Finland's Revolutionary Education System -- TYT

Porksandwich says...

>> ^tymebendit:

How would it be cheaper?
They're paying the teachers more (upper middle class), providing free meals, free school supplies, and more personal attention to those in need.
Maybe it would cost less to the society in the long run, but I think the initial cost of the system would have to be higher. It would have to be a serious commitment by whoever wants to try it.
>> ^CreamK:
>> ^tymebendit:
i wish we can try the finnish system.
pick a state, or a city, and try it for 10-15 years.
everyone says out current system is terrible and not working.
how much worse could it be than our current one?
it will cost a bit more than our current system, but probably not that much more...

Actually, Finnish system is cheaper than US and by a large margin... Schools that don't have to make profit are much more cost efficient..


The meals you are served at school are typically cheaper than the equivalent meal you would get at a cafeteria anywhere else, they are subsidized or cost mitigated at some point.

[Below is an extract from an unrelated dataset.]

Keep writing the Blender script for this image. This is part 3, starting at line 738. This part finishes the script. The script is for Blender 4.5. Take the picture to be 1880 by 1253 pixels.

Plus they provide meals to many kids already free of charge.

School supplies, a school would be able to buy supplies on the whole cheaper than an individual parent x however many students.

And the US schools already provide smaller classes and special buses and/or vans to get handicapped children to and from school. Plus they provide bussing to private schools in my area, I am not sure if they do that at a nominal fee or do it as part of their mandate to provide transportation to these kids.

On top of these things, schools also have sports programs which are astronomically expensive since they require maintaining tracks, fields, and stadiums within the budget of the school. They also pay teachers to be coaches or have an separate coach, all transportation to and from "away" games, uniforms, equipment and the additional parking and safety requirements needed to have games on their premises.

The local school district to me, when they have to make cuts, they never threaten to cut sports. It's always threatening to cut building maintenance, teachers salaries, and buses. Yet sports have no impact on education or the future of about 75% of the kids going through those schools, it's usually a very small group of kids who get to even benefit from the sports programs the school offers but they maintain a stadium, a baseball field, soccer field, football field. Provide uniforms for volleyball, baseball, football, soccer, tennis, and all the other equipment for male and female teams when applicable. I remember it being a big deal with the debate club of 5-10 people who used a small room after school to do their practices got shirts and they otherwise have no additional cost but a few lights and an hour of a teachers time once or twice a week plus debates against other schools...I dont even think they got transportation provided they were expected to be driven to these places by their parents.

US schools spend money on things not related directly to increasing knowledge and education instead preferring to spend major sums of their budgets on sports related costs. Then you have the extra costs associated with special needs kids, because it keeps them from standardized testing to have these kids separated from the regular kids. And yet the kids who are the bright but don't learn well in the traditional classroom get labeled as special needs or "difficult" and are essentially screwed unless their parents go above and beyond to provide them what they need. This is not a system that is designed with cost in mind, whether it be money or the cost of unknowable "future" issues either on personal levels for each student neglected or as a society as a whole as we become about only teaching subjects one way and only one way.

And this is ignoring college education costs and just looking at High School and below. College is astronomically expensive and yet again, they spend loads of money on sports programs but they MIGHT make some fraction of that cost back via ticket sales and such at a generic University and might actually be a profit center in big name University's like OSU.